-- Start of RAW DATA --

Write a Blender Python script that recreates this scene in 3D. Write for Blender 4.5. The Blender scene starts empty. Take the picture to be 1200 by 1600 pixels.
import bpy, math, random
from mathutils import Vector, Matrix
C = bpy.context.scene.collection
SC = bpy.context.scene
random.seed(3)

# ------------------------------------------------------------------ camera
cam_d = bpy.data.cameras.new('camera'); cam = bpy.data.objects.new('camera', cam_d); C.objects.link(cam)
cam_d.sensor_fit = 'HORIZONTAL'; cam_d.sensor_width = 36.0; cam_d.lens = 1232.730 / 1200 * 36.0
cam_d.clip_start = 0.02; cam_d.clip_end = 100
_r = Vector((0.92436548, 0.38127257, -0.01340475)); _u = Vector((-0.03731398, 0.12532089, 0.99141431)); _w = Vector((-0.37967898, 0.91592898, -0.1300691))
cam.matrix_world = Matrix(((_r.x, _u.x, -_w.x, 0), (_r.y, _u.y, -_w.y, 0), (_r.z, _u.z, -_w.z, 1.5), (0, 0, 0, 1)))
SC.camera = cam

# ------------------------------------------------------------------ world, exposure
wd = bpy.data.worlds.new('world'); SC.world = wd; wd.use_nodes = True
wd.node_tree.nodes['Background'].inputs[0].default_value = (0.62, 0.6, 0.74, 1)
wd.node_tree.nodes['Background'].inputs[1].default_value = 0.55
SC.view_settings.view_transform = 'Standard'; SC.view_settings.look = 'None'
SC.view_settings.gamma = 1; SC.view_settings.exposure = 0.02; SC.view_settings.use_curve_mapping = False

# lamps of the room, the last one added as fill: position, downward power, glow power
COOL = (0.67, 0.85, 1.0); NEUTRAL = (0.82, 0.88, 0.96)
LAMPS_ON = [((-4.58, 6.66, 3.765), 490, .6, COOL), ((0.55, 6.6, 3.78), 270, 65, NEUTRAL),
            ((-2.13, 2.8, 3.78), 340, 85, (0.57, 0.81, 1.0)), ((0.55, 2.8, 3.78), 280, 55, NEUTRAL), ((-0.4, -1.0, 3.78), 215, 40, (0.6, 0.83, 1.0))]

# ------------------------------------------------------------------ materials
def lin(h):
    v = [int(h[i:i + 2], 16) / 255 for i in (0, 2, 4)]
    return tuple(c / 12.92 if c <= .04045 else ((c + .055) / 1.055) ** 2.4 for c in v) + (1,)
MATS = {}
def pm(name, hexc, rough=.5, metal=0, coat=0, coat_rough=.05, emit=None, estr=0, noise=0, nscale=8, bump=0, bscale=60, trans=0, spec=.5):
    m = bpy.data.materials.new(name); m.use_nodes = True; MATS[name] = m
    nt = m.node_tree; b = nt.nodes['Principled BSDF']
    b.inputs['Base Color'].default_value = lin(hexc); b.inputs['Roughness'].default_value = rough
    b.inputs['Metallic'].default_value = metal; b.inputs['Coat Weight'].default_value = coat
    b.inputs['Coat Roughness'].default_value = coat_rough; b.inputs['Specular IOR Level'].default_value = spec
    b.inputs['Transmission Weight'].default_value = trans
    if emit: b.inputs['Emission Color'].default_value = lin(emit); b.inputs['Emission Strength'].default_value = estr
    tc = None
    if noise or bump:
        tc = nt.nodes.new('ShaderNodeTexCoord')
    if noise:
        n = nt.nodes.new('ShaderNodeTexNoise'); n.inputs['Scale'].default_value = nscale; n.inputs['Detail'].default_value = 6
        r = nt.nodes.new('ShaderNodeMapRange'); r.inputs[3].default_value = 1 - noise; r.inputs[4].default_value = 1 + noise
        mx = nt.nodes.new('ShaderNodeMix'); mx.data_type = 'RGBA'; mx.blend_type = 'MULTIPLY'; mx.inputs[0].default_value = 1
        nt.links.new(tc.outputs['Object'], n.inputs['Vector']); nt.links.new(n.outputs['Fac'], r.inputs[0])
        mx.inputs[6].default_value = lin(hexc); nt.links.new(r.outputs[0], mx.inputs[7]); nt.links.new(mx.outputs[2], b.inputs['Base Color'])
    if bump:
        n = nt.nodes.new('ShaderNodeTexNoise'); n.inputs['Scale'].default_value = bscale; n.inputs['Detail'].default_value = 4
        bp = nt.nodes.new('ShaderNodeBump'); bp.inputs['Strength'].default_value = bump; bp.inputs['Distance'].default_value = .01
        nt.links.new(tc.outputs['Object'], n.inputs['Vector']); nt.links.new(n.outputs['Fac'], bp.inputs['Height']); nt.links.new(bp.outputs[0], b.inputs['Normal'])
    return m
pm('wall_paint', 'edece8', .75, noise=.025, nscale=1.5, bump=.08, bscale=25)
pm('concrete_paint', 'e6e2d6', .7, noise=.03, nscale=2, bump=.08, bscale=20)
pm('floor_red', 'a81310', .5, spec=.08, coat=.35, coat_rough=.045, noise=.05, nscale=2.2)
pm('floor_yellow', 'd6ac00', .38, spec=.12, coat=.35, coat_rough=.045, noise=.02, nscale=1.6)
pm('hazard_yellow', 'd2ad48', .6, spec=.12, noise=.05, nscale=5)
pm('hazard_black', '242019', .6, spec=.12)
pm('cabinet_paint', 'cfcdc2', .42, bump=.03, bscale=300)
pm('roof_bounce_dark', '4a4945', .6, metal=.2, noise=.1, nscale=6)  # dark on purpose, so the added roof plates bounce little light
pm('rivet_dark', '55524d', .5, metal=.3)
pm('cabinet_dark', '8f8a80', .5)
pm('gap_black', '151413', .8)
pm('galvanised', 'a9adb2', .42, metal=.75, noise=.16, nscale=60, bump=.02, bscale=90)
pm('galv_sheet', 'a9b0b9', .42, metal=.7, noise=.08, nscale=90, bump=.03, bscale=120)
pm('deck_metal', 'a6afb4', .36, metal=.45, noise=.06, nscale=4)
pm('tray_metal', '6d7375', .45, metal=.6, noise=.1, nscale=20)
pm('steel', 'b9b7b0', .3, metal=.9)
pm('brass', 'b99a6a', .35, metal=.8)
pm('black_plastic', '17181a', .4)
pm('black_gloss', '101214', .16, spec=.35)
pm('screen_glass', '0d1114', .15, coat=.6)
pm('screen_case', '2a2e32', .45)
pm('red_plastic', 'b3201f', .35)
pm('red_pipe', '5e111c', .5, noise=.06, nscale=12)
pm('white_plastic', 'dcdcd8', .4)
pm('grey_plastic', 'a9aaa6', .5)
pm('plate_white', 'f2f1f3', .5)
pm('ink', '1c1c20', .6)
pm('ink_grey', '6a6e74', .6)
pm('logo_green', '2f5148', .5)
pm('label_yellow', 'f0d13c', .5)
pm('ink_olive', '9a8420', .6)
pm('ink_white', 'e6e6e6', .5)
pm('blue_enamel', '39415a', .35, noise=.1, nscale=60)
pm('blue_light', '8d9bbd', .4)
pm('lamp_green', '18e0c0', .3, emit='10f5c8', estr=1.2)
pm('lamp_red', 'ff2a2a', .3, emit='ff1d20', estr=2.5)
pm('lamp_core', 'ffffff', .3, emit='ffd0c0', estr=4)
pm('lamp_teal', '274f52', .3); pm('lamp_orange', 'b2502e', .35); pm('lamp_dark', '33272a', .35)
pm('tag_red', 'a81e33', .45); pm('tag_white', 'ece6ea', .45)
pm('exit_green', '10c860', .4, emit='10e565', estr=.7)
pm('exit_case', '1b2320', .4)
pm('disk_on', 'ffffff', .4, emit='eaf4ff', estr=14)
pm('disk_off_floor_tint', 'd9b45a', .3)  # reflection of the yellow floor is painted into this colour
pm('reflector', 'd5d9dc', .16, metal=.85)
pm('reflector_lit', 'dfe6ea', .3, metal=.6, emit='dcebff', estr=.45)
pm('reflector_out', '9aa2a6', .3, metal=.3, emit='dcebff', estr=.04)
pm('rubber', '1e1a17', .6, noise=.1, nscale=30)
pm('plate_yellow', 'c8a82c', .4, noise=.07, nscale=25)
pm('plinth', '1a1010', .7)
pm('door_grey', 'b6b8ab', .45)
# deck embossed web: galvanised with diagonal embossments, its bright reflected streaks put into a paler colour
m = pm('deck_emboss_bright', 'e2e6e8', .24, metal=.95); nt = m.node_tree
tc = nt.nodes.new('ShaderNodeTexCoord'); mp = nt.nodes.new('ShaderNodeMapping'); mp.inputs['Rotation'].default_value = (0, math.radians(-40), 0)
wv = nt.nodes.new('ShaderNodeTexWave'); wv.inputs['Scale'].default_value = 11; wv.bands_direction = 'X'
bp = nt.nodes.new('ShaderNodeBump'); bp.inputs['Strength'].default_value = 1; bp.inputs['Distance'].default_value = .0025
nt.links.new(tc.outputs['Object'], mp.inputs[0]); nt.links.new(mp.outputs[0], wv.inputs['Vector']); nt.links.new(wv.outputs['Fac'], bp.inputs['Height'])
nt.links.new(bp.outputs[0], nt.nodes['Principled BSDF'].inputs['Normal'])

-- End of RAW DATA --

STATED PROBLEM
Return nothing but the lines from the start of the listing above through the line containing "random.seed(3)", exactly as given.

COMPLETE ANSWER
Write a Blender Python script that recreates this scene in 3D. Write for Blender 4.5. The Blender scene starts empty. Take the picture to be 1200 by 1600 pixels.
import bpy, math, random
from mathutils import Vector, Matrix
C = bpy.context.scene.collection
SC = bpy.context.scene
random.seed(3)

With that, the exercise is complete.